Ojo de pez

Pablo Bujalance

pbujalance@malagahoy.es

Pío, pío

La idea del bien común es a estas alturas una antigualla: todo se sostiene en el triunfo estelar del ego

Estos días celebra Twitter sus quince años de actividad convertida en una red social de éxito y de influencia masiva. Ciertos análisis publicados recientemente con motivo de la efeméride invitan, sin embargo, a tomar con precaución semejante consideración: el número de usuarios que deciden salirse del invento y buscar compañía en otras redes ha crecido notablemente en los últimos años, así como el de cuentas creadas pero no efectivas, esto es, sin uso (cuestión aparte son los bots alimentados por algoritmos sin más fin que el de añadir cáscaras vacías a la presunta muchedumbre). Lo que no le puede negar nadie a Twitter es su eficacia a la hora de fomentar la especulación: la red desarrolla un enorme poder de sugestión cuando se trata de convencer al más pintado de que lo que se cuece en sus entrañas es el mundo real, por más que la realidad se empeñe en darse de otro modo aunque nadie se dé cuenta. Hace cosa de una década, Twitter parecía el termómetro más fiable para que periodistas, analistas, políticos, lumbreras del mundo académico y otros agentes tomaran el pulso a lo que pasa, advirtieran la dirección de los debates, comprobaran las consecuencias de los acontecimientos, de primera mano, sin intermediarios. Pero, claro, el intermediario estaba ahí, como un elefante en nuestra habitación.

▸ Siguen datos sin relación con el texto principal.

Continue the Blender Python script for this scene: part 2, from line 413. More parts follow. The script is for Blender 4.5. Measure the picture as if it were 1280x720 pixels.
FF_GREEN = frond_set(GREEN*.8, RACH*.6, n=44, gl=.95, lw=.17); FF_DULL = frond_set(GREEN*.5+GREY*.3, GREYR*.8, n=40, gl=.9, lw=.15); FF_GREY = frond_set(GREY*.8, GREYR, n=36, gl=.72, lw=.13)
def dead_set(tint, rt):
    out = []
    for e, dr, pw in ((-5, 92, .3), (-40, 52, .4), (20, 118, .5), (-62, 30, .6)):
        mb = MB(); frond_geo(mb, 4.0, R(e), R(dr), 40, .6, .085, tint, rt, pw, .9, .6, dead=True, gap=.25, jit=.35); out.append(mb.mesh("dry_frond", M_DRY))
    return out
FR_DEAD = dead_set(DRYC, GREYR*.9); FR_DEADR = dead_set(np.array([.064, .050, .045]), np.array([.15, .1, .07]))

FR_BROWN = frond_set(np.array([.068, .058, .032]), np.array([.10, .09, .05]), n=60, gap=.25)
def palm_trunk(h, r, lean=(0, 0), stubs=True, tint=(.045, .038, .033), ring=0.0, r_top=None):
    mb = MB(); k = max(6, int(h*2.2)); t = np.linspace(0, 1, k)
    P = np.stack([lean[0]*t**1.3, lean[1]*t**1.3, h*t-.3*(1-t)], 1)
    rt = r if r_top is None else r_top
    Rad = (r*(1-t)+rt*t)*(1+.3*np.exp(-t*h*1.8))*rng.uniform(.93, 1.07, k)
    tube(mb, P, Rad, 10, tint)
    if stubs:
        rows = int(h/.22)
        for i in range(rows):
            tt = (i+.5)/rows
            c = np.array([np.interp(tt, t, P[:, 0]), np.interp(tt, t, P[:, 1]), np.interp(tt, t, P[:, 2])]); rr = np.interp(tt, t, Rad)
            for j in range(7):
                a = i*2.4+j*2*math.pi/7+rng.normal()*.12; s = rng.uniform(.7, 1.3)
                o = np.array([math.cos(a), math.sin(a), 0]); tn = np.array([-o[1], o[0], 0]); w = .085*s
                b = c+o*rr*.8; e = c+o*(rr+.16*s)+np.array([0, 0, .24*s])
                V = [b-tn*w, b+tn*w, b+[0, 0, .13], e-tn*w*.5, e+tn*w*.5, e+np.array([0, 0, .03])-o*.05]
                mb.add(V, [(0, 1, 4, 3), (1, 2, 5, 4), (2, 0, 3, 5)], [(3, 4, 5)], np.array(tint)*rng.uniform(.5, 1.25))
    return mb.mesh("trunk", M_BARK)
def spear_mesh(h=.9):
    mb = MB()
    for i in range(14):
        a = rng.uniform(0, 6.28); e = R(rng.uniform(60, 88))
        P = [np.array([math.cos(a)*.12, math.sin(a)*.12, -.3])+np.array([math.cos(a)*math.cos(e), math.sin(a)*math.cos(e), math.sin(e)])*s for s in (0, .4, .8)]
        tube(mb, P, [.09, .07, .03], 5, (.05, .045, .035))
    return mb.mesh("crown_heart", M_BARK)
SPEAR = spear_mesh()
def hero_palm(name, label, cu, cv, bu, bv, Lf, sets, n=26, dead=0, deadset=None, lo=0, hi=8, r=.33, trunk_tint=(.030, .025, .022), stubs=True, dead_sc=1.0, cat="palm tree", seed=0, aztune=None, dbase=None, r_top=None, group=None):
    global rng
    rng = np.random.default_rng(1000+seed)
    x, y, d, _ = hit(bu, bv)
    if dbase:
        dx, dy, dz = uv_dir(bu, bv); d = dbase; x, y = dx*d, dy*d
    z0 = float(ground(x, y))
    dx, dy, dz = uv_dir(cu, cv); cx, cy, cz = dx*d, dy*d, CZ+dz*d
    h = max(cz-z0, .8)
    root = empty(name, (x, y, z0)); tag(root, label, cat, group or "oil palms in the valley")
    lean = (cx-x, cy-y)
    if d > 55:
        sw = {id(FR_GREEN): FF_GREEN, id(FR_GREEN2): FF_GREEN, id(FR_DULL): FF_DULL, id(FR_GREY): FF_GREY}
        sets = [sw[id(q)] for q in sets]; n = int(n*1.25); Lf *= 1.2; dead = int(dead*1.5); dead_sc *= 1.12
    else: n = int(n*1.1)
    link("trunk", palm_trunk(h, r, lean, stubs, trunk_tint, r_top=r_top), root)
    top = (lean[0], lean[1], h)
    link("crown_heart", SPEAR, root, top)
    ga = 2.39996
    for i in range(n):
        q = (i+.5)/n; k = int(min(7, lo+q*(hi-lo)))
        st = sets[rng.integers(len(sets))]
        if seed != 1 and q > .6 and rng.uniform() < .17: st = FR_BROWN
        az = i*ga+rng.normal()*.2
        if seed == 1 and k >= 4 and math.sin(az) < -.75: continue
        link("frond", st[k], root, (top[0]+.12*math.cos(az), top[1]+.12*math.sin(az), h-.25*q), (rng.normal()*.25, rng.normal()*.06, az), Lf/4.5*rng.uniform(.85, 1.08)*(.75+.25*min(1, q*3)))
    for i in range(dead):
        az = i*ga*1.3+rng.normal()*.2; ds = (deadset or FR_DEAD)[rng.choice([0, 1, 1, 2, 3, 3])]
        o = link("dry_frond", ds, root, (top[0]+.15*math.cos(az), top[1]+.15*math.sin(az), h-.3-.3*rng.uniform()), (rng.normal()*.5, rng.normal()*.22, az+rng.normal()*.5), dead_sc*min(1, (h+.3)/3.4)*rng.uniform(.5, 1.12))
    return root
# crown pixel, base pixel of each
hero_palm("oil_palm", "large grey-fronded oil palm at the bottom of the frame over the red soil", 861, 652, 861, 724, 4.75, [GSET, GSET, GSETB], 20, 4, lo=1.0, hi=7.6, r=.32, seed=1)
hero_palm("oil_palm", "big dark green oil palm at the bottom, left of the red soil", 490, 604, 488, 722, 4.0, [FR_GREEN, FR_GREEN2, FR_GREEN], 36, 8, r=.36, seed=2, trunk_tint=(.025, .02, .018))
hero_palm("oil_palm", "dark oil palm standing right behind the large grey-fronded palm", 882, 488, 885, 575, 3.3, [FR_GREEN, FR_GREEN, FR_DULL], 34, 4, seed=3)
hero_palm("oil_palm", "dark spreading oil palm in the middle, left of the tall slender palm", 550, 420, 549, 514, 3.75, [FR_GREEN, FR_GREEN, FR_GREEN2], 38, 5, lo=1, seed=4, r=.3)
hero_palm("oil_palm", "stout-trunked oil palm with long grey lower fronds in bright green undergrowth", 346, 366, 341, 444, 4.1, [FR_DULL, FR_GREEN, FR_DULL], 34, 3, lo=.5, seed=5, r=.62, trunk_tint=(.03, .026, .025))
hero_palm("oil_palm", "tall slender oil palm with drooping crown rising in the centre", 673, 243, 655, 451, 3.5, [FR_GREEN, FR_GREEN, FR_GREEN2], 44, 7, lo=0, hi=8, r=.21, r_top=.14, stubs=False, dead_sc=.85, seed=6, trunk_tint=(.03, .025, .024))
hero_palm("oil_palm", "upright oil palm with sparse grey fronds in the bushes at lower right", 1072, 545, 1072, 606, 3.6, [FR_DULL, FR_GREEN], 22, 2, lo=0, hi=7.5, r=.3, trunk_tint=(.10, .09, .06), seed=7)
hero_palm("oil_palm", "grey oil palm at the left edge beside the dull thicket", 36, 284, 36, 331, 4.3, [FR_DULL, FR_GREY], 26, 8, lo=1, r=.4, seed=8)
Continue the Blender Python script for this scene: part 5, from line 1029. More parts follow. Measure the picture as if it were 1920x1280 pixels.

Un poco como en el principio de incertidumbre de Heisenberg, Twitter ha acertado a alimentar la especulación a base de fomentar el personalismo. La primera regla de oro de la red social es que la participación colectiva está condenada a la insignificancia: es el tuitero quien a título particular se abre camino en eso que parece ser la opinión pública y que no deja de ser un crisol deforme de personalismos enfrentados. Y cuanta más arrogancia, presunción e ímpetu pone en el horno el tuitero, con más facilidad se abre camino. Resultó, después, que el personalismo funcionaba y obtenía un rédito social notable fuera de la red; y ahí que tuvimos a tuiteros metidos a líderes de opinión, kamikazes de la industria del ocio y vicepresidentes del Gobierno. La conclusión estaba cantada: todo quedó bien servido para que la política, la cultura, la economía, la educación y cualquier otro orden funcionara a base del más puro personalismo, como si a cada paso que da el titular le sucedieran miles de likes en un santiamén. La idea del bien común es ya una antigualla: todo se sostiene en el triunfo estelar del ego.